A frontal assault. Violence of action. That was the plan. Luke broke down our new squad assignments, and the Punishers joined the mechanized
infantry. The Bradleys, with their ramps dropped like thirsty tongues, swallowed us up into chalks. Luke, Chucky, Biff, and EOD Nick joined Marc and me in the first track. Marc and I took the last two seats, mirroring each other just inside the vehicle’s mouth. As the ramp retracted with a hydraulic whine, I watched the shrinking geometry of morning light on Marc’s face. The ramp locked and sealed us in, and for a moment I felt the familiar threat of claustrophobia. I shook it off and looked around at my brothers. Biff sat to Marc’s right. EOD Nick was next to me. Chucky was near the driver and Luke opposite him. Marc and I locked wide eyes for a nonverbal conversation.
We’re really doing this. We’re going back out there.
Adrenaline electrified my cognitive reflex. I remember the mech grunts cranking heavy metal for the assault. The driver hit the throttle and tore out of Falcon, sending Marc and me into a hard lean on the back end. On my internal soundtrack, or maybe in real life, Metallica’s “Seek & Destroy” blared as we bounced around in the vehicle’s guts, tearing through the streets on our way toward payback. I closed my eyes for a moment and let the lyrics settle.
We’re scanning the scene in the city tonight.
We’re looking for you to start up a fight.
We went in fast.

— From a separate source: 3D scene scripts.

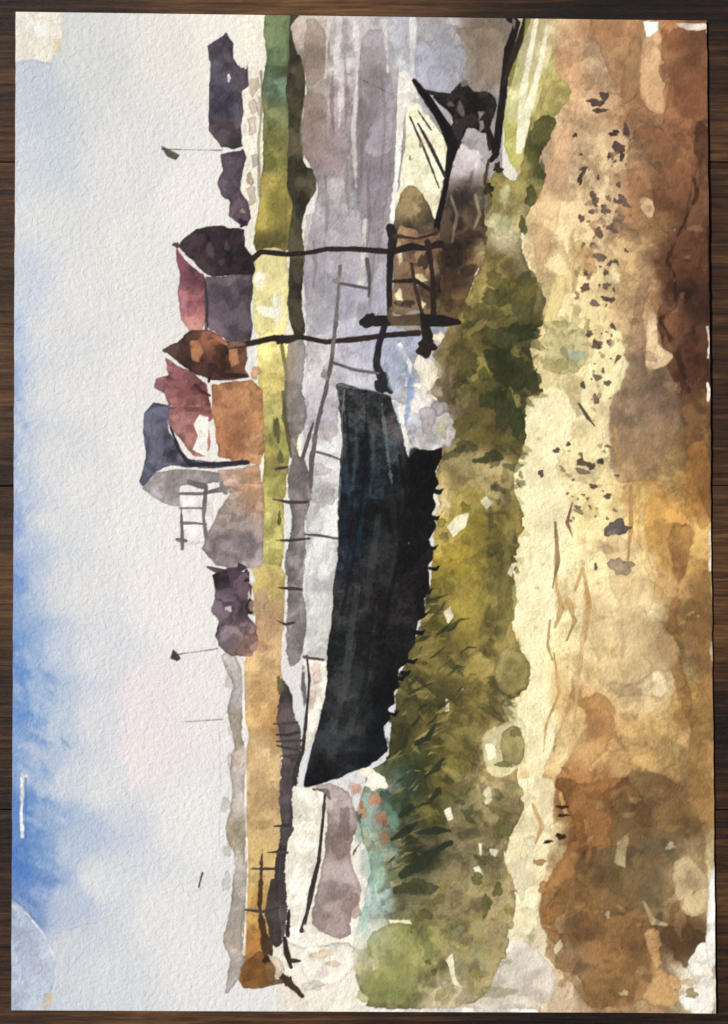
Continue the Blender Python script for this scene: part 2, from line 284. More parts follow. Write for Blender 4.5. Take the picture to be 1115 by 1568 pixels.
scat(60,845,1075,1080,1520,2,9,[(95,70,46),(154,118,74),(114,87,54),(186,156,106)],el=2.2,seed=28,a=.35)
scat(50,960,1080,60,700,2,9,[(95,66,48),(136,101,73),(176,139,101)],el=2,seed=29,a=.32)
scat(30,860,1075,700,1080,2,8,[(179,142,96),(148,113,75),(230,206,159)],el=2.4,seed=30,a=.3)
scat(24,800,900,600,1450,1,3,[(160,140,94),(190,164,110)],seed=31,a=.5)
st('846,1420,6 842,1460,8 880,1500,6 900,1530,6',(134,105,67),a=.6,r=3)
bl('832,1360,10,10 838,1400,9,14 848,1432,12,12 826,1320,8,6',(142,101,60),a=.75); bl('930,1400,4,6 955,1520,6,5',(200,178,138),a=.75)
# ------------------------------------------------------------------ 5 vegetation
L('painted_grass_bank')
poly('790,24 850,24 846,70 850,110 876,140 850,180 830,230 800,262 776,240 770,180 782,100',r=3,rim=.08,cps=cp(
'800,60,200,193,146 790,120,200,196,134 800,160,210,206,150 785,210,184,178,106 820,100,212,199,152 845,50,217,197,150 850,140,178,162,101 825,190,152,144,80'))
for s,c in (('822,30,3 810,90,5 800,150,6 795,200,3',(242,236,202)),('838,40,3 825,110,4 800,200,8 795,232,5',(236,231,196)),('850,60,2 840,120,5 815,200,4',(176,163,106)),('806,30,4 796,60,4 780,130,3',(124,120,62)),('815,20,2 800,50,6 790,80,2',(136,130,74))):
    st(s,c,a=.85,r=1.5)
VF=(.91,.855,.88)
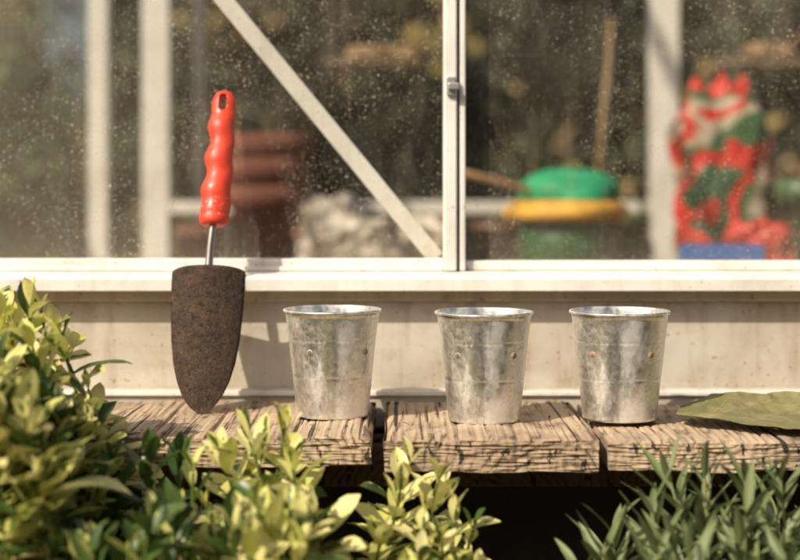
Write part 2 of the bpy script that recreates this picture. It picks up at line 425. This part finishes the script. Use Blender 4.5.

The Bradleys and tanks would soften the buildings before we assaulted through. “Soften” is a euphemism for the hate the Bradleys were going to spray from their 25 mm cannons at a rate of two hundred rounds per minute. Afterward, we would go in and take care of business. The concept was simple: the mech guys wound them, we go in and kill them. The short drive was just long enough to get me fully invested and then some. If you can’t get out of it, get into it. It was time to torch the nest.
Our track’s gunner opened up as we plowed toward the building. The cannon’s violent chug-chug-chug was soothing. It tied in with the
other Bradleys as they let loose. The rhythm of the barrage sounded like righteous destruction. An Abrams tank added to the music with a brutal DOOOOVV! Then another in close succession. The track’s ramp dropped, and Marc and I led the peel out of the back, button-hooking toward the building. We fell in behind another squad already assaulting into the burning compound. The softening had set everything ablaze. The flames from burning palm trees scorched the air as we ran toward the entrance. The front of our train entered the building while the rest of us held inside the compound walls. I knelt in the courtyard inferno and scanned anxiously for bad guys. The heat and chaos were constricting—our own collapsing gates of fire. Tony pressed the assault as the train pushed into the building. I followed Marc into the breach as the smoke began to billow around us.
The train had split as half pressed to the second deck and half continued clearance on the ground floor. I moved with Marc into the depths of the two-story structure and the smoke dissipated as we cleared to the back of the house. I came to the last room where the Legend prepared to make entry. I gave him the signal we were ready. The door opened. Two muj immediately sprang in opposite directions.